I have created a classifier which outputs behaviour of a curve (growth, decline, growth and decline etc), and have come up with an equation which tells me if there is enough variation in the oscillatory output to be growing or decreasing (not constant oscillation which would have a straight line through the median values).
However, although it works, and makes sense in my head.... I am unable to justify my reasoning, and my mathematical ability is not strong enough to try and derive it or explain it mathematically. Can anyone point me to a theory or something that agrees with this that perhaps I saw years ago and forgot? Or perhaps explain why it works so I can justify it?
abs(standard deviation – mean) > 1
If True, data is either Growing Oscillation or Declining Oscillation – enough variation for the data to be growing or decreasing – not Constant Oscillation.
This equation does not make sense. I can take any time series and add a constant to all the terms. That will not change the standard deviation, but it will add that constant to the mean. It has not changed anything in the oscillatory nature of the series. Similarly if we multiply by a constant the mean and standard deviation will scale by the constant, which can make it greater than or less than $1$ without changing the nature of the oscillation.
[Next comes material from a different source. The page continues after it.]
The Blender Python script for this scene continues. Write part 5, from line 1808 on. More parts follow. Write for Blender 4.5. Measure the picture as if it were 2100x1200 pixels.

For example, if the series comes from $\sin t$ for some interval of time it will have a mean of $0$ and a standard deviation of less than $1$, so your test would say False. That seems to be correct because it is a constant oscillation. If it comes from $e^{-t/100}\sin t$ it will again come back False, but it is a declining oscillation. By contrast, if it comes from $100+\sin t$ or $100 + e^{-t/100}\sin t$ your formula will return True in both cases.